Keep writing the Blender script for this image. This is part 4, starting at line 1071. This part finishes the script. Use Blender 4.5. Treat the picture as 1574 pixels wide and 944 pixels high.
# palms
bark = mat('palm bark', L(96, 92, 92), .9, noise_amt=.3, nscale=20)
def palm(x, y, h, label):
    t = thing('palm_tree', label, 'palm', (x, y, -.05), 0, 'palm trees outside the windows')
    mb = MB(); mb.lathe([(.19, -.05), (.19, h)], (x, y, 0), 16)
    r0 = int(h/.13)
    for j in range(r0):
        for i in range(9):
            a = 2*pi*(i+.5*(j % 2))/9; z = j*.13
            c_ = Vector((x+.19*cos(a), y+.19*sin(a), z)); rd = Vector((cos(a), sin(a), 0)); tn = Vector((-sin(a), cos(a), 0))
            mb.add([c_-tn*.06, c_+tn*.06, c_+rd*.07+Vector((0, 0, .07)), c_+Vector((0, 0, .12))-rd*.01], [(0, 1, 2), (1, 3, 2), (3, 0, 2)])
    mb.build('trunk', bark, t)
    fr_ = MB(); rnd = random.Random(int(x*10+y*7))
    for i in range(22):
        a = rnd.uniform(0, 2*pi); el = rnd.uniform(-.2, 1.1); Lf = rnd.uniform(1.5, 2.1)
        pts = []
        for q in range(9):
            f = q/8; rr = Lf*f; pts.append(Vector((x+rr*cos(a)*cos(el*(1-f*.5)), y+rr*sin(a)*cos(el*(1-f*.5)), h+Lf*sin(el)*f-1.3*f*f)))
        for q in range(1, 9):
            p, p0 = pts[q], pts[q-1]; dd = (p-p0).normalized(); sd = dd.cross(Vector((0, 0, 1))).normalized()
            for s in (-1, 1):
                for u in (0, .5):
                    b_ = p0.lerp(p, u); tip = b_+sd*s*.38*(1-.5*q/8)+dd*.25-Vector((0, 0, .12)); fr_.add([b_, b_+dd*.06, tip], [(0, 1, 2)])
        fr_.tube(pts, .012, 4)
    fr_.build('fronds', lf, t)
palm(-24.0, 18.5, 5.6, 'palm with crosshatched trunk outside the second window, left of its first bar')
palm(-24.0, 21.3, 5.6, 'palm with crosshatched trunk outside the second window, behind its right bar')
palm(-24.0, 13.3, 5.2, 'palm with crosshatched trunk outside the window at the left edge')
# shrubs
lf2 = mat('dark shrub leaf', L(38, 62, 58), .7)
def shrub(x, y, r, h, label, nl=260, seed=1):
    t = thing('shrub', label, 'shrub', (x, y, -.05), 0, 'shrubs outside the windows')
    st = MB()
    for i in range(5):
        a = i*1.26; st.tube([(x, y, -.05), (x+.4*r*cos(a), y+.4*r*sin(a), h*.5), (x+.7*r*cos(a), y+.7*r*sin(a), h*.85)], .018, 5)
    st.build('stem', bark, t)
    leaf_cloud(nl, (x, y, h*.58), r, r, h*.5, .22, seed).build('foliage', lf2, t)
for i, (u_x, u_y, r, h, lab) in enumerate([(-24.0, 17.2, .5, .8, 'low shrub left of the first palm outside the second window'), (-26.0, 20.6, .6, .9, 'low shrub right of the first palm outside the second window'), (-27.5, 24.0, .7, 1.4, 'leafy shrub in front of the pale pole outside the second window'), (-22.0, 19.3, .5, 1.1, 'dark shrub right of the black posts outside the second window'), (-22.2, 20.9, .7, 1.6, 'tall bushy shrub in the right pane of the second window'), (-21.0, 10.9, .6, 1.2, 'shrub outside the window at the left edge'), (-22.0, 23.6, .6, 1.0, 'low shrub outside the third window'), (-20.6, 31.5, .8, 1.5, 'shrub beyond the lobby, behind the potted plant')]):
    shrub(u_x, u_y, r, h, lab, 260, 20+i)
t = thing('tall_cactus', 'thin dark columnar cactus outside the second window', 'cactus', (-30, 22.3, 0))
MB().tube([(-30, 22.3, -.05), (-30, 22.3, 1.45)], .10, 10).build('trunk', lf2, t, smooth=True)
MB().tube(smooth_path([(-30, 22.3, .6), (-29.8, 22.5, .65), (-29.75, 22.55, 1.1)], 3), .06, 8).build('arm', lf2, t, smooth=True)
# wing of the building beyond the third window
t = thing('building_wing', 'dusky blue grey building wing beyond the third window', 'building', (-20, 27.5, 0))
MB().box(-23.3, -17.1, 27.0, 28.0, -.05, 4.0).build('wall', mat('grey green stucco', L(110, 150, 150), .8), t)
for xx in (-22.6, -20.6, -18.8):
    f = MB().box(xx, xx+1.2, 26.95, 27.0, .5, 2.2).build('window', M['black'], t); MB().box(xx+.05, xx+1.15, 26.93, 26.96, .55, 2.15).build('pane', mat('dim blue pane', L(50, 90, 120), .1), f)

● EXERCISE BRIEF
Return all of the data word for word.

● SOLUTION TO THE PROBLEM
Keep writing the Blender script for this image. This is part 4, starting at line 1071. This part finishes the script. Use Blender 4.5. Treat the picture as 1574 pixels wide and 944 pixels high.
# palms
bark = mat('palm bark', L(96, 92, 92), .9, noise_amt=.3, nscale=20)
def palm(x, y, h, label):
    t = thing('palm_tree', label, 'palm', (x, y, -.05), 0, 'palm trees outside the windows')
    mb = MB(); mb.lathe([(.19, -.05), (.19, h)], (x, y, 0), 16)
    r0 = int(h/.13)
    for j in range(r0):
        for i in range(9):
            a = 2*pi*(i+.5*(j % 2))/9; z = j*.13
            c_ = Vector((x+.19*cos(a), y+.19*sin(a), z)); rd = Vector((cos(a), sin(a), 0)); tn = Vector((-sin(a), cos(a), 0))
            mb.add([c_-tn*.06, c_+tn*.06, c_+rd*.07+Vector((0, 0, .07)), c_+Vector((0, 0, .12))-rd*.01], [(0, 1, 2), (1, 3, 2), (3, 0, 2)])
    mb.build('trunk', bark, t)
    fr_ = MB(); rnd = random.Random(int(x*10+y*7))
    for i in range(22):
        a = rnd.uniform(0, 2*pi); el = rnd.uniform(-.2, 1.1); Lf = rnd.uniform(1.5, 2.1)
        pts = []
        for q in range(9):
            f = q/8; rr = Lf*f; pts.append(Vector((x+rr*cos(a)*cos(el*(1-f*.5)), y+rr*sin(a)*cos(el*(1-f*.5)), h+Lf*sin(el)*f-1.3*f*f)))
        for q in range(1, 9):
            p, p0 = pts[q], pts[q-1]; dd = (p-p0).normalized(); sd = dd.cross(Vector((0, 0, 1))).normalized()
            for s in (-1, 1):
                for u in (0, .5):
                    b_ = p0.lerp(p, u); tip = b_+sd*s*.38*(1-.5*q/8)+dd*.25-Vector((0, 0, .12)); fr_.add([b_, b_+dd*.06, tip], [(0, 1, 2)])
        fr_.tube(pts, .012, 4)
    fr_.build('fronds', lf, t)
palm(-24.0, 18.5, 5.6, 'palm with crosshatched trunk outside the second window, left of its first bar')
palm(-24.0, 21.3, 5.6, 'palm with crosshatched trunk outside the second window, behind its right bar')
palm(-24.0, 13.3, 5.2, 'palm with crosshatched trunk outside the window at the left edge')
# shrubs
lf2 = mat('dark shrub leaf', L(38, 62, 58), .7)
def shrub(x, y, r, h, label, nl=260, seed=1):
    t = thing('shrub', label, 'shrub', (x, y, -.05), 0, 'shrubs outside the windows')
    st = MB()
    for i in range(5):
        a = i*1.26; st.tube([(x, y, -.05), (x+.4*r*cos(a), y+.4*r*sin(a), h*.5), (x+.7*r*cos(a), y+.7*r*sin(a), h*.85)], .018, 5)
    st.build('stem', bark, t)
    leaf_cloud(nl, (x, y, h*.58), r, r, h*.5, .22, seed).build('foliage', lf2, t)
for i, (u_x, u_y, r, h, lab) in enumerate([(-24.0, 17.2, .5, .8, 'low shrub left of the first palm outside the second window'), (-26.0, 20.6, .6, .9, 'low shrub right of the first palm outside the second window'), (-27.5, 24.0, .7, 1.4, 'leafy shrub in front of the pale pole outside the second window'), (-22.0, 19.3, .5, 1.1, 'dark shrub right of the black posts outside the second window'), (-22.2, 20.9, .7, 1.6, 'tall bushy shrub in the right pane of the second window'), (-21.0, 10.9, .6, 1.2, 'shrub outside the window at the left edge'), (-22.0, 23.6, .6, 1.0, 'low shrub outside the third window'), (-20.6, 31.5, .8, 1.5, 'shrub beyond the lobby, behind the potted plant')]):
    shrub(u_x, u_y, r, h, lab, 260, 20+i)
t = thing('tall_cactus', 'thin dark columnar cactus outside the second window', 'cactus', (-30, 22.3, 0))
MB().tube([(-30, 22.3, -.05), (-30, 22.3, 1.45)], .10, 10).build('trunk', lf2, t, smooth=True)
MB().tube(smooth_path([(-30, 22.3, .6), (-29.8, 22.5, .65), (-29.75, 22.55, 1.1)], 3), .06, 8).build('arm', lf2, t, smooth=True)
# wing of the building beyond the third window
t = thing('building_wing', 'dusky blue grey building wing beyond the third window', 'building', (-20, 27.5, 0))
MB().box(-23.3, -17.1, 27.0, 28.0, -.05, 4.0).build('wall', mat('grey green stucco', L(110, 150, 150), .8), t)
for xx in (-22.6, -20.6, -18.8):
    f = MB().box(xx, xx+1.2, 26.95, 27.0, .5, 2.2).build('window', M['black'], t); MB().box(xx+.05, xx+1.15, 26.93, 26.96, .55, 2.15).build('pane', mat('dim blue pane', L(50, 90, 120), .1), f)